Looking at the UK’s national media today, one could be forgiven for thinking that there wasn’t much for the government to be worrying about besides Web 2.0.
The Guardian reports on draft plans from education watchdog Ofsted recommending that primary school children be taught the ins and outs of websites such as Twitter and Wikipedia.
A new proposed curriculum would ensure that children would “leave primary school familiar with blogging, podcasts, Wikipedia and Twitter as sources of information and forms of communication.”
Meanwhile, the BBC reports that Facebook is to become the new front in the War On Terror. The Home Office has reportedly indicated that it may seek to extend its powers of communications interception to include social networks.
“The communications revolution has been rapid in this country and the way in which we collect communications data needs to change, so that law enforcement agencies can maintain their ability to tackle terrorism and gather evidence," said a Home Office spokesperson.
What is really going on here?
Certainly, social networks, wikis, blogs and other Web 2.0 phenomena are driving genuine change in the way our society interacts, collaborates, and perhaps most importantly, makes decisions, especially here in the UK.
That being the case, of course both educational and security policy should accommodate them.
But that does not justify the unthinking elevation of anything related to social-media to the top of the public agenda.
Some evidence of the near-rabid enthusiasm for Web 2.0 currently gripping public life landed in my inbox in the form of a press release announcing, disapprovingly, that ‘4 out of 5 top UK technology firms don't embrace Twitter’.

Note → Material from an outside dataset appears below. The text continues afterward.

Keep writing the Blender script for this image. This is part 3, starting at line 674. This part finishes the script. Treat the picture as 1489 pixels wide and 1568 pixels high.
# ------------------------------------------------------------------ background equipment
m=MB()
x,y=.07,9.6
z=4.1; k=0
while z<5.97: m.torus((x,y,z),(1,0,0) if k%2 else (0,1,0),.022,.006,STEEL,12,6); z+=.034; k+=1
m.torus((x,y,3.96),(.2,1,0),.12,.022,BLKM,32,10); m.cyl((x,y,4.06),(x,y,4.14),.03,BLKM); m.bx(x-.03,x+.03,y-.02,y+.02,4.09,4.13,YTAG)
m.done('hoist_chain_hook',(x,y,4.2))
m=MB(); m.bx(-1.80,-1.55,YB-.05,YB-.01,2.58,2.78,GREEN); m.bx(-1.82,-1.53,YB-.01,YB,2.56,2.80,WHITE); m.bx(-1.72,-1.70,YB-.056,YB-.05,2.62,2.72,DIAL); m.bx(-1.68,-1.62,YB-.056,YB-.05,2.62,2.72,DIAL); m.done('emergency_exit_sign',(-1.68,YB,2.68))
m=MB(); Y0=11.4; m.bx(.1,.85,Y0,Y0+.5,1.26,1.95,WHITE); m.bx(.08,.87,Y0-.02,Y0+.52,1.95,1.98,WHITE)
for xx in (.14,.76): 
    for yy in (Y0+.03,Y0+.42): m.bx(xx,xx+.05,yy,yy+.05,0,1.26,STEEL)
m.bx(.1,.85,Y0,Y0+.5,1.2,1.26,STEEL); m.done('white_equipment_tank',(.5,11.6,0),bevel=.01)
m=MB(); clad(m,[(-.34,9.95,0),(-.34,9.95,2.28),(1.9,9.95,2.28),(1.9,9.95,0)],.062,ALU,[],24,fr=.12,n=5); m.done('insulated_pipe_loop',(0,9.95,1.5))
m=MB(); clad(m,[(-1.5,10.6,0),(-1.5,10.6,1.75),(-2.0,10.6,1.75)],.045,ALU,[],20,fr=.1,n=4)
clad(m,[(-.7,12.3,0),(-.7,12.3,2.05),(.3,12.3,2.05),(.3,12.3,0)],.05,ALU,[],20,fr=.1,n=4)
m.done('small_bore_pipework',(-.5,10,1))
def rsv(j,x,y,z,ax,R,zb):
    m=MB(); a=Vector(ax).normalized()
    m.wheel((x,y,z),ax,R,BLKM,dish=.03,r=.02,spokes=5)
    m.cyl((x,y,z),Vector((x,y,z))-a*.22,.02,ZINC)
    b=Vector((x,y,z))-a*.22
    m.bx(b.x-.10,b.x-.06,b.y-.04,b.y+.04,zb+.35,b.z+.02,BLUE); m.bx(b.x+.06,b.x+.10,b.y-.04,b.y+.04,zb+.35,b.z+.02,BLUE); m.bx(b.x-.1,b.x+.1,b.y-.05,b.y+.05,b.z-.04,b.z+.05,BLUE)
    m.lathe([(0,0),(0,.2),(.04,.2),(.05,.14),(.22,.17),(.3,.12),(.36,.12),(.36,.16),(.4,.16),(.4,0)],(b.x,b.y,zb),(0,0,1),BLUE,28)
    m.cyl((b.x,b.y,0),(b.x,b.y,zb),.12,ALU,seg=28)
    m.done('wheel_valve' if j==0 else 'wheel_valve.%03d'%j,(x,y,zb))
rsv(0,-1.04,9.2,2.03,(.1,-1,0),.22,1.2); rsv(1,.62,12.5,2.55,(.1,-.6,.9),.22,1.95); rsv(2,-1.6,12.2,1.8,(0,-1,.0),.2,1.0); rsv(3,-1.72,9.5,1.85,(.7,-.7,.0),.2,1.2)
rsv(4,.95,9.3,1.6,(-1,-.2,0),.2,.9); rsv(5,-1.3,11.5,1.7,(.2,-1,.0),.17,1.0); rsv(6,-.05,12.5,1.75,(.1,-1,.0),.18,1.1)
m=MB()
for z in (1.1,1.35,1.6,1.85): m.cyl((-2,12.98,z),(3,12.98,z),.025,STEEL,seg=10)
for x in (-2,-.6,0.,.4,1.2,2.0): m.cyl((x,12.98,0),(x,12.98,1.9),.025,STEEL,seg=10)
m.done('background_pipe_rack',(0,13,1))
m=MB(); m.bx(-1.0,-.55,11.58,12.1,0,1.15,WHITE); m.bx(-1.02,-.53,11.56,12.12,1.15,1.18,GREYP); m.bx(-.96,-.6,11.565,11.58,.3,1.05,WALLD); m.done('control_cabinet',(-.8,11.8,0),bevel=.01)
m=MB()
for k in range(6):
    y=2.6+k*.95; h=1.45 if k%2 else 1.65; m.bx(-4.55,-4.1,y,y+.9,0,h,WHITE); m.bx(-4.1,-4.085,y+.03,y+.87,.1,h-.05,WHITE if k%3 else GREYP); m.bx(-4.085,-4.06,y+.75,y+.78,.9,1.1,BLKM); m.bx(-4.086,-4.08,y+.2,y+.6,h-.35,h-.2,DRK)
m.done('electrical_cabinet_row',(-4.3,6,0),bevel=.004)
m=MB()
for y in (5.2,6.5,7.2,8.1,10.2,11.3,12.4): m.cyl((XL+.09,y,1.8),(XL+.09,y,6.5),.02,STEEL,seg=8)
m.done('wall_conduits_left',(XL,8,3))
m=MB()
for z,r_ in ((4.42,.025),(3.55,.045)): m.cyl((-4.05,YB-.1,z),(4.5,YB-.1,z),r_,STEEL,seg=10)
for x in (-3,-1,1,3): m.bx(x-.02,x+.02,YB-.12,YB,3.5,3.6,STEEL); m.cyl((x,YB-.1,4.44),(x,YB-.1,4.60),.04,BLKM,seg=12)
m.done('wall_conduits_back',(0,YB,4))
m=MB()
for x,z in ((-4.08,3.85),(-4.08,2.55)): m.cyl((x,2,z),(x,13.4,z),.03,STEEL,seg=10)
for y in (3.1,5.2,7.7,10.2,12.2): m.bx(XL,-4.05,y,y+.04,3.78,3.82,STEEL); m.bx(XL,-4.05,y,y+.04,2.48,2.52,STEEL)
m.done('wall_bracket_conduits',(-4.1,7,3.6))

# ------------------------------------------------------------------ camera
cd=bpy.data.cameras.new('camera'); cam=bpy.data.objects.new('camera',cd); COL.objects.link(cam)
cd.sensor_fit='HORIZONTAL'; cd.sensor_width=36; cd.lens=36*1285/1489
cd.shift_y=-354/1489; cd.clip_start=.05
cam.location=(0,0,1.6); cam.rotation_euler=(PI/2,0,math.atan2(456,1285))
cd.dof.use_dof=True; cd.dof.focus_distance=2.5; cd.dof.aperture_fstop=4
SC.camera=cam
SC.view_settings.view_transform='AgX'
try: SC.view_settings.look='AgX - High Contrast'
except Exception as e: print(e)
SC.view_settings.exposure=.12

Although it has been around for three years, Twitter only really reached the critical mass of adoption to become a bona fide phenomenon in the UK towards the end of 2008. It appears that the time between the point when a social media service enters mainstream consciousness and when commentators begin to chastise the ‘laggards’ is now a matter of weeks.
“Twitter has been successfully used as a network building tool by businesses such as Mozilla and Sun Microsystems, so there is a template that British businesses can apply to make it work for them,” a spokesperson for the company behind the release said in a statement. Readers will note that one of those organisations does not make any money, while the other simply loses it with eye-watering ease.
There is every chance that Twitter, or some other microblogging service, could become a crucial medium for all public and private sector organisations. Justifiably, it has been described as a ‘social nervous system’, and has quickly become the place where new travels fastest.
But the attitude that any and all businesses must adopt as soon as possible is an unthinking position that is as likely to stifle the potential benefits of social media as it is to promote them. Like any other technology, companies must think about what they can get out of it, how it effects their business, and how exactly they can get it to work for them.
(For the record, Information Age is on Twitter. For a publisher, it's a no brainer)
There is another factor that may be driving this social media frenzy, which, quite remarkably, appears to have only intensified since the credit crunch. And that is the fact that media of all varieties appear to be willing give it infinite air time.
Any organisation seeking a little coverage need only give their ideas or services a Web 2.0 spin, and hey presto, national exposure awaits. Because with all else turning gloomy, social media is just the sort of frivolity we need.